An Encyclopaedia on Chinese History and Literature

Jiang Yong 江永

Mar 27, 2013 © Ulrich Theobald

Jiang Yong 江永 (1681-1762), courtesy name Shenxiu 慎修, was a Confucian scholar of the high Qing period 清 (1644-1911) and a representative of the Anhui School of textual critique. He hailed from a family in Wuyuan 婺源, Jiangxi, and was always interested in reading and learning. Studying day and night, he specialized in the Confucian Classics in the shape of the commentary collection Shisanjing zhushu 十三經注疏, and began making text-critical comments to it. With this expertise he was finally offered the post of *classicist revisioner (mingjing xingxiu 明經行修), but he declined, and never occupied a post in the bureaucracy.

His studies in the ritual classics resulted in the book Zhouli yiyi juyao 周禮疑義舉要, where he makes use of Zheng Xuan's 鄭玄 (127-200) old commentary and added new findings. Especially his comments on the chapter Kaogongji 考工記 in the ritual classic Zhouli 周禮 about craftsmanship are especially detailed and valuable. In imitation of Zhu Xi's 朱熹 (1130-1200) Yili jingzhuan tongshi 儀禮經傳通解, Jiang Yong wrote the commentary Lijing gangmu 禮經綱目, as a general outline and detailed analysis of the three ritual classics.

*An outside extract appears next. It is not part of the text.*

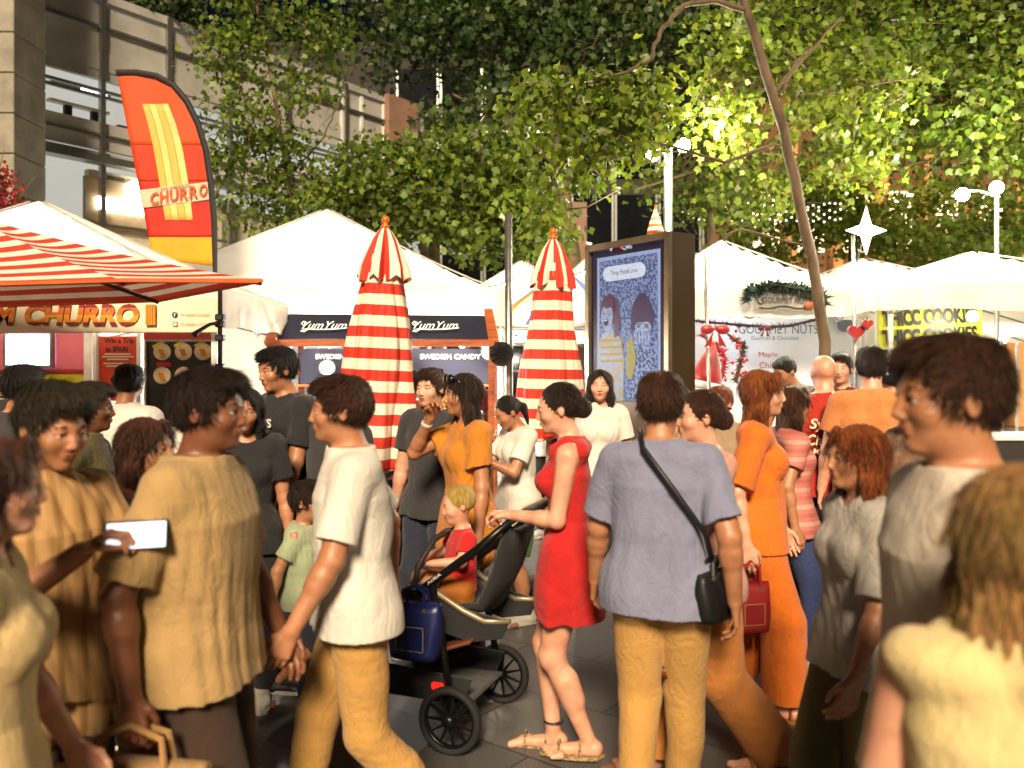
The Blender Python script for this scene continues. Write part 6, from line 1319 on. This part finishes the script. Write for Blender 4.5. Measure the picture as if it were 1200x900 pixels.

Standing in the tradition of the philological analysis of ancient texts, he critically investigated Gu Yanwu's 顧炎武 (1613-1682) contributions in this field, and compiled his phonetic analysis Guyun biaozhun 古韻標準 on the standard phonetics of ancient China (what he called Shiyun 詩音 "sounds of the Shijing"). This study is mainly based on the early Zhou period 周 (11th cent.-221 BCE) text Shijing 詩經 "Book of Songs", but adds the pronunciation of the late Zhou period (buyun 補韻 "additional sounds"), and that of the Tang period 唐 (618-907) as guyun 古音 "ancient sounds". Jiang Yong was particularly impressed by Western mathematics and used it to check the calculations by the astronomer and mathematician Yang Wending 梅文鼎 (1633-1721).

Jiang Yong's interest in the Neo-Confucian master Zhu Xi differs from the general trend of his time to discard this speculative philosophy. He wrote a commentary to one of Zhu Xi's books, the Jinsilu jizhu 近思錄集注. Although Jiang Yong did not teach in a public academy, he attracted hundreds of disciples, among them famous philosophers like Dai Zhen 戴震 (1723-1777), Cheng Yaotian 程瑤田 (1725-1814) or Jin Bang 金榜 (1735-1801).

Apart from the above-mentioned writings Jiang Yong authored the books Liji xunyi zeyan 禮記訓義擇言, Shenyi kaowu 深衣考誤, Yili shi gong pu cengzhu 儀禮釋宮譜增注, Yili shili 儀禮釋例, Lülü chanwei 律呂闡微, Chunqiu dili kaoshi 春秋地理考實, Xiangdang tukao 鄉黨圖考 (all related to the Confucian Classics), the essay collection Dushu suibi 讀書隨筆 (also known as Qunjing buyi 群經補義), the studies on phonetics Sisheng qieyun biao 四聲切韻表, Yinxue bianzheng 音學辨微, and the studies on astronomy and the calendar Tuibu fajie 推步法解, Qizheng yan 七政衍, Jin-shui erxing fawei 金水二星發微, Dongzhi quandu 冬至權度, Hengqizhu 恒氣注, Libian 曆辨, Suishi xiaochang bian 歲實消長辨, Lixue bulun 曆學補論 and Zhong-Xi hefa nicao 中西合法擬草.

Pang Pu 龐樸, ed. (1997). Zhongguo ruxue 中國儒學 (Shanghai: Dongfang chuban zhongxin), Vol. 2, 224.